The percentage of multifamily loans going into CMBS has grown as well as conduit loan originators have picked up a lot of the slack resulting from the government-sponsored enterprises cap on multifamily lending, says Tim Koltermann, who heads up Walker & Dunlop Commercial Property Funding LLC.

The weighted average concentration of multifamily properties in CMBS has gone to around 15% from 6% to 7% this past summer, he says.

Walker & Dunlop Inc. has just launched that lending platform, with Fortress Investment Group as partner. Until now, it has been originating conduit loans for other securitizers. Now it will doing conduit loans for its own securitizations.

The conduit marketplace is a place the company can use its existing commercial mortgage origination operation and use the same practices and policies in the CMBS environment. It seeks to satisfy demand from multifamily borrowers looking for things than they can get beyond an agency loan execution, he says.

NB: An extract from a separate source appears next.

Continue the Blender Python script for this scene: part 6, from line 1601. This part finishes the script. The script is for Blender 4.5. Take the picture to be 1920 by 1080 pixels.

Conduit originations are also more sensitive to interest rate cycles. In rising rate environments, borrowers become “interest rate traders,” he says. The spike which started in the spring also slowed down agency lending as well as life insurer lending.

Since mid-July, the CMBS spread environment has been “pretty positive” with the spreads narrowing from 125 basis points to one recent deal with a spread of 93 bps.

Like on the residential side, borrowers are more interested in their rate and the coupon environment right now is more attractive than it has been over the last 10 to 12 years, he feels.